= What you will do =
Print only the lines from the top of the data through the line with "MT['post']); mb.obj('brace_rail', boards)", both included, skipping every picture.

= Collected data =
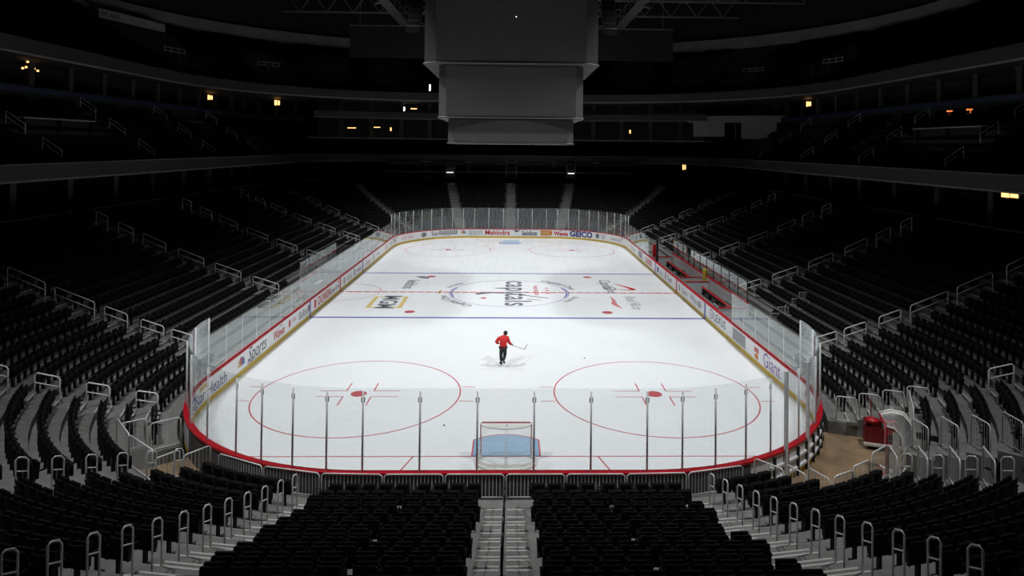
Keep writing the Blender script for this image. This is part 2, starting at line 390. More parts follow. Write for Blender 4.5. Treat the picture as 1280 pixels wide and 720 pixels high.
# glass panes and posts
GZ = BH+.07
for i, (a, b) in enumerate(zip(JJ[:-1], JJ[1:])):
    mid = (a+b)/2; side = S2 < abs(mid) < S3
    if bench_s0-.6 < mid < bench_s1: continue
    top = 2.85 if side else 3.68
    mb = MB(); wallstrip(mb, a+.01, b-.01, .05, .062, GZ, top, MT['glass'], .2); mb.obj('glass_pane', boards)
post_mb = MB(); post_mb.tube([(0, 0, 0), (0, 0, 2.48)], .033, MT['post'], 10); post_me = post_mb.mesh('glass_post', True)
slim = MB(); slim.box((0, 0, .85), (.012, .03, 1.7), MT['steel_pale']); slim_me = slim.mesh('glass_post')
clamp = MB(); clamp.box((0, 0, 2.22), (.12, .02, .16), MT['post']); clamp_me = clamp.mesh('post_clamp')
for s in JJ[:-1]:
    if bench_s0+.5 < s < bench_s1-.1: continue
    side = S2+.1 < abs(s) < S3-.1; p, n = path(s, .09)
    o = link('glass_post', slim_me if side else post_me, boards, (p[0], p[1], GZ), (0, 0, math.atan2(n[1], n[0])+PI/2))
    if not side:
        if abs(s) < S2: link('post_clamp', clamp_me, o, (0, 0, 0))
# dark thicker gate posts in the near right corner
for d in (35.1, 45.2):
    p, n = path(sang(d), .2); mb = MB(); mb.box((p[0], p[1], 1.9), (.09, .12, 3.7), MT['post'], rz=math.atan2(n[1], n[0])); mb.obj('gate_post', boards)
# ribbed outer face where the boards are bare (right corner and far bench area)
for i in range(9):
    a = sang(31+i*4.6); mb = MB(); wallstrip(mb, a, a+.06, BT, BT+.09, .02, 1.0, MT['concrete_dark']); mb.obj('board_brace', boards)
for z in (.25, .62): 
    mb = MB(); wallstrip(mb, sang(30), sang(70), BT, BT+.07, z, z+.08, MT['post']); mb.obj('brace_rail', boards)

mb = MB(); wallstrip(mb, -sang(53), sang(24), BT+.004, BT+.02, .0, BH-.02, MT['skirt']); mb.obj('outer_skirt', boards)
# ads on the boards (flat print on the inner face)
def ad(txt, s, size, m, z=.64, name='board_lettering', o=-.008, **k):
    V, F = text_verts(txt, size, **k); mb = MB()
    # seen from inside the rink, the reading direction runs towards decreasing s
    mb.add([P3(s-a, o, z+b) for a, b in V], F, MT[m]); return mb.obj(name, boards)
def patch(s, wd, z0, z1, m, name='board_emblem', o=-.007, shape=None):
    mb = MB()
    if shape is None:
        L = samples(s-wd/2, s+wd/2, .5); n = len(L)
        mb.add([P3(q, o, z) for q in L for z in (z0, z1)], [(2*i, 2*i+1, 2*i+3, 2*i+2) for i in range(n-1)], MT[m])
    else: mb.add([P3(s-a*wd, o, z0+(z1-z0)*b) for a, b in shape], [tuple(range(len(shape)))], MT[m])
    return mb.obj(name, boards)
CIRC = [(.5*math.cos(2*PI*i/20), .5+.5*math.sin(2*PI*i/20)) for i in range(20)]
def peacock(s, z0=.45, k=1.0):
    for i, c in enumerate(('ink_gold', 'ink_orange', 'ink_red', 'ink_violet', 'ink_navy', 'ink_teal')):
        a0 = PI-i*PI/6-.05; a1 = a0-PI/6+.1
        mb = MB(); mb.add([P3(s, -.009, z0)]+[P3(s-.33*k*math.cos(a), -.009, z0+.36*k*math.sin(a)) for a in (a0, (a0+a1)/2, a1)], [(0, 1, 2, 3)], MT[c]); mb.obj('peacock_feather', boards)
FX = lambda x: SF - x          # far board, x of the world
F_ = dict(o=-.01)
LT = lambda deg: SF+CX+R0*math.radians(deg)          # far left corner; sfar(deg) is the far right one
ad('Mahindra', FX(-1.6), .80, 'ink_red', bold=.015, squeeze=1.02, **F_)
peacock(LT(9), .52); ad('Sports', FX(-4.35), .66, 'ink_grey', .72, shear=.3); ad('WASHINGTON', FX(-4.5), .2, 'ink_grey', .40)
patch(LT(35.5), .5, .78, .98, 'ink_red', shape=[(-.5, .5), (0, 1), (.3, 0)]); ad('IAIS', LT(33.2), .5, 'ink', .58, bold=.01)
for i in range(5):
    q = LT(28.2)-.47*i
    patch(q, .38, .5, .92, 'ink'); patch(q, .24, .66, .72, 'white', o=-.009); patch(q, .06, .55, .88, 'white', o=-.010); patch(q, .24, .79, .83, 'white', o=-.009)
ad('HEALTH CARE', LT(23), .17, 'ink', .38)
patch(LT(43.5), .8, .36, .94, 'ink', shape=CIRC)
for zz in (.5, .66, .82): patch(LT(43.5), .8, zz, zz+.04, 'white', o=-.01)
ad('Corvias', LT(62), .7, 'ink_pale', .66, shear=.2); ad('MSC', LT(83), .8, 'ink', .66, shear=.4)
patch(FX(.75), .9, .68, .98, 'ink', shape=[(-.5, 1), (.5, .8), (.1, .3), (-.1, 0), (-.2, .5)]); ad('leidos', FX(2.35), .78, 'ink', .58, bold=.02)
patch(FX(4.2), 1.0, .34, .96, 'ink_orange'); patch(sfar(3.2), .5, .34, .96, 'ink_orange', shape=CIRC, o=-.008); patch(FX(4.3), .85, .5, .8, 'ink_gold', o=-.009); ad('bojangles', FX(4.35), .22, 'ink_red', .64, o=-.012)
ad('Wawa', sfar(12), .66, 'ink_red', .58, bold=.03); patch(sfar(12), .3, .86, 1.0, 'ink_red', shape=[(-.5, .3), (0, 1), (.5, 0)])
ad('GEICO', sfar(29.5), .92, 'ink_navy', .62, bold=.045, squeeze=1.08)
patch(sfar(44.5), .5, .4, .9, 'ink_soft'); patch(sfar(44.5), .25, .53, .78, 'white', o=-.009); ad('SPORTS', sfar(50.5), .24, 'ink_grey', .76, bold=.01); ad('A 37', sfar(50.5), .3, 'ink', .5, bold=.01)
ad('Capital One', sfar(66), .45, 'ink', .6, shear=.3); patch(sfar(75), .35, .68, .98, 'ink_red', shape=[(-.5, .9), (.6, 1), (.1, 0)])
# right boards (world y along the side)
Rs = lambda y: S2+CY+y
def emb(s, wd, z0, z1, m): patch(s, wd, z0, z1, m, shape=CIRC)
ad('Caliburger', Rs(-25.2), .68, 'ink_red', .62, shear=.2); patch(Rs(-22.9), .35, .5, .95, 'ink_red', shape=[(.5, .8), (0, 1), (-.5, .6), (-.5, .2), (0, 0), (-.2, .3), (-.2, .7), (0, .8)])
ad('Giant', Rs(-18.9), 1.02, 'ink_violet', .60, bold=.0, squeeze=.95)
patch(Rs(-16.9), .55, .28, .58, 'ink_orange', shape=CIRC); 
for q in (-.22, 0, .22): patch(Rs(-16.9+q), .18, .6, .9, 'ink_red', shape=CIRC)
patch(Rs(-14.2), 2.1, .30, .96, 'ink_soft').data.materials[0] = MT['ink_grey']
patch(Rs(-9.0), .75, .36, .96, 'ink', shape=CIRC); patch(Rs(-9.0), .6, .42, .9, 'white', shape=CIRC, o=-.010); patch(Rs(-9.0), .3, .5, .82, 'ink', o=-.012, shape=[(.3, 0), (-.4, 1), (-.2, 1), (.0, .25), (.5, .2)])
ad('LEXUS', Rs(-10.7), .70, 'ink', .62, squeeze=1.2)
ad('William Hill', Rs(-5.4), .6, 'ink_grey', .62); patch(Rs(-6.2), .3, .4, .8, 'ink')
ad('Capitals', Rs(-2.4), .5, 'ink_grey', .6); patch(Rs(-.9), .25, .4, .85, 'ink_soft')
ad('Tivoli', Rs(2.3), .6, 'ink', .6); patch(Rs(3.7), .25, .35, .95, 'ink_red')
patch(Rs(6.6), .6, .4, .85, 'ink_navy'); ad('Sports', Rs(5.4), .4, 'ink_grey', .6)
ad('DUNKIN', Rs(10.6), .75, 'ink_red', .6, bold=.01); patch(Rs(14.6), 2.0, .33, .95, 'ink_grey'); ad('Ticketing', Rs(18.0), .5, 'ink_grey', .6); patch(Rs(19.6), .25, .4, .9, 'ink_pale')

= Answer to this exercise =
Keep writing the Blender script for this image. This is part 2, starting at line 390. More parts follow. Write for Blender 4.5. Treat the picture as 1280 pixels wide and 720 pixels high.
# glass panes and posts
GZ = BH+.07
for i, (a, b) in enumerate(zip(JJ[:-1], JJ[1:])):
    mid = (a+b)/2; side = S2 < abs(mid) < S3
    if bench_s0-.6 < mid < bench_s1: continue
    top = 2.85 if side else 3.68
    mb = MB(); wallstrip(mb, a+.01, b-.01, .05, .062, GZ, top, MT['glass'], .2); mb.obj('glass_pane', boards)
post_mb = MB(); post_mb.tube([(0, 0, 0), (0, 0, 2.48)], .033, MT['post'], 10); post_me = post_mb.mesh('glass_post', True)
slim = MB(); slim.box((0, 0, .85), (.012, .03, 1.7), MT['steel_pale']); slim_me = slim.mesh('glass_post')
clamp = MB(); clamp.box((0, 0, 2.22), (.12, .02, .16), MT['post']); clamp_me = clamp.mesh('post_clamp')
for s in JJ[:-1]:
    if bench_s0+.5 < s < bench_s1-.1: continue
    side = S2+.1 < abs(s) < S3-.1; p, n = path(s, .09)
    o = link('glass_post', slim_me if side else post_me, boards, (p[0], p[1], GZ), (0, 0, math.atan2(n[1], n[0])+PI/2))
    if not side:
        if abs(s) < S2: link('post_clamp', clamp_me, o, (0, 0, 0))
# dark thicker gate posts in the near right corner
for d in (35.1, 45.2):
    p, n = path(sang(d), .2); mb = MB(); mb.box((p[0], p[1], 1.9), (.09, .12, 3.7), MT['post'], rz=math.atan2(n[1], n[0])); mb.obj('gate_post', boards)
# ribbed outer face where the boards are bare (right corner and far bench area)
for i in range(9):
    a = sang(31+i*4.6); mb = MB(); wallstrip(mb, a, a+.06, BT, BT+.09, .02, 1.0, MT['concrete_dark']); mb.obj('board_brace', boards)
for z in (.25, .62): 
    mb = MB(); wallstrip(mb, sang(30), sang(70), BT, BT+.07, z, z+.08, MT['post']); mb.obj('brace_rail', boards)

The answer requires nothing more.